Britse regering opnieuw in opspraak wegens Irak
Het Irak–beleid van de Britse regering is deze week opnieuw in opspraak geraakt. De uitspraken van de voormalige minister Clare Short over het afluisteren van secretaris–generaal Kofi Annan van de Verenigde Naties volgden op een beslissing van de Britse openbaar aanklager, woensdag, om een voormalige medewerkster van de Britse inlichtingendienst (GCHQ) niet te vervolgen. Zij zou een geheime memo van de Amerikaanse veiligheidsdienst NSA hebben gelekt.
De Britse krant The Guardian meldde donderdag dat de beslissing van het Openbaar Ministerie was ingegeven door de angst dat in het geval van een rechtszaak zeer gevoelige informatie over onder meer het ministerie van Buitenlandse Zaken naar buiten zou komen. Binnen het ministerie zou in aanloop naar de oorlog in Irak in 2002 en 2003 veel twijfel hebben bestaan over de juridische gronden waarop een oorlog tegen het Arabische land kon worden begonnen. Het ging het ministerie vooral om het ontbreken van een tweede VN–resolutie die een oorlog expliciet zou goedkeuren. Uiteindelijk vielen de Verenigde Staten en Groot–Brittannië Irak zonder goedkeuring van de VN aan.

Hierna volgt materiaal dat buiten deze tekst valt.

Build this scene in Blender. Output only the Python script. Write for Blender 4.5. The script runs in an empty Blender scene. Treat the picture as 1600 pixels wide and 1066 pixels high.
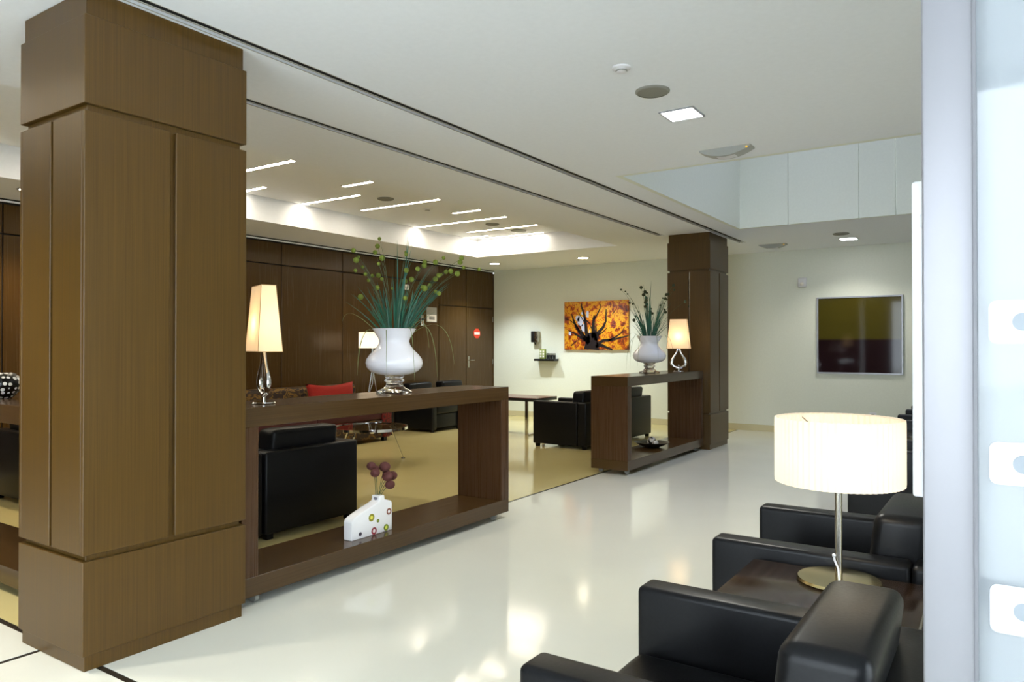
import bpy, bmesh, math, random
from mathutils import Vector, Matrix
random.seed(7)
PI = math.pi
SC = bpy.context.scene
COL = SC.collection

# ------------------------------------------------------------------ camera, sky, exposure
cam_d = bpy.data.cameras.new('camera')
cam = bpy.data.objects.new('camera', cam_d)
COL.objects.link(cam)
cam_d.sensor_fit = 'HORIZONTAL'
cam_d.sensor_width = 36.0
cam_d.lens = 36.0 * 1144 / 1600
cam_d.clip_start = 0.05
cam.location = (0, 0, 1.33)
cam.rotation_euler = (PI / 2 + 8 / 1144, 0, math.radians(33.77))
SC.camera = cam
SC.view_settings.view_transform = 'Standard'
SC.view_settings.look = 'None'
SC.view_settings.gamma = 1.0
SC.view_settings.use_curve_mapping = False
SC.view_settings.exposure = 1.73

world = bpy.data.worlds.new('sky')
SC.world = world
world.use_nodes = True
bg = world.node_tree.nodes['Background']
bg.inputs[0].default_value = (0.85, 0.92, 1.0, 1)
bg.inputs[1].default_value = 3.2


def area_lamp(name, loc, sx, sy, power, color, rot=(0, 0, 0)):
    d = bpy.data.lights.new(name, 'AREA')
    d.shape = 'RECTANGLE'
    d.size = sx
    d.size_y = sy
    d.energy = power
    d.color = color
    o = bpy.data.objects.new(name, d)
    COL.objects.link(o)
    o.location = loc
    o.rotation_euler = rot
    return o


def point_lamp(name, loc, power, color, r=0.04, parent=None):
    d = bpy.data.lights.new(name, 'POINT')
    d.energy = power
    d.color = color
    d.shadow_soft_size = r
    o = bpy.data.objects.new(name, d)
    COL.objects.link(o)
    o.location = loc
    if parent:
        o.parent = parent
    return o


def spot_lamp(name, loc, power, color, angle=100, blend=0.7, r=0.05):
    d = bpy.data.lights.new(name, 'SPOT')
    d.energy = power
    d.color = color
    d.spot_size = math.radians(angle)
    d.spot_blend = blend
    d.shadow_soft_size = r
    o = bpy.data.objects.new(name, d)
    COL.objects.link(o)
    o.location = loc
    return o


WARM = (1.0, 0.80, 0.50)
NEUT = (1.0, 0.93, 0.80)
COOL = (0.86, 0.96, 1.0)
BULB = (1.0, 0.85, 0.60)

# ------------------------------------------------------------------ mesh helpers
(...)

De kwestie draait om een medewerkster van de GCHQ, Katherine Gun, die begin 2003 een memo lekte naar de media, waarin de NSA aan de Britten om steun vroeg voor het afluisteren van de toenmalige niet–permanente leden van de VN–Veiligheidsraad. De medewerkster werd later ontslagen en in november aangeklaagd wegens het verbreken van de door haar beloofde geheimhouding.
De advocaten van Gun zeggen dat als de zaak voor de rechter was gekomen, Gun zou hebben gezegd dat zij er echt in geloofde dat Londen niet aan de oorlog zou meedoen, als zou blijken dat daarvoor geen juridische onderbouwing mogelijk was. Om duidelijkheid te krijgen over de Britse overwegingen, wilden de advocaten bij de regering de volledige tekst opvragen van het rapport van de belangrijkste juridisch adviseur van de regering, Lord Goldsmith. Deze adviseur oordeelde begin 2003 dat een aanval op Irak ook zonder tweede VN–resolutie legaal was.
Volgens The Guardian werd de vervolging van Gun gestaakt, omdat de regering ervoor terugschrok om dergelijke documenten vrij te geven, en daarmee inzicht te verschaffen in de Britse twijfels over een aanval op Irak. De speculaties over een „cover–up" werden donderdag nog eens gevoed door de weigering van het OM om uitleg te geven over het staken van de vervolging van Gun.
De Britse premier Blair zou donderdag vragen van journliasten moeten beantwoorden over het staken van de zaak tegen Gun, maar werd voornamelijk ondervraagd over de uitspraak van Short. Deze voormalige minister heeft woensdag, direct nadat het nieuws over Gun bekend was geworden, overigens gebeld met Blair, om hem te vragen het rapport van Goldsmith direct openbaar te maken, zo schrijft de krant The Independent donderdag. Short liet tegenover The Independent weten dat er iets „heel verdachts" was aan het feit dat de zaak tegen Gun werd gestaakt.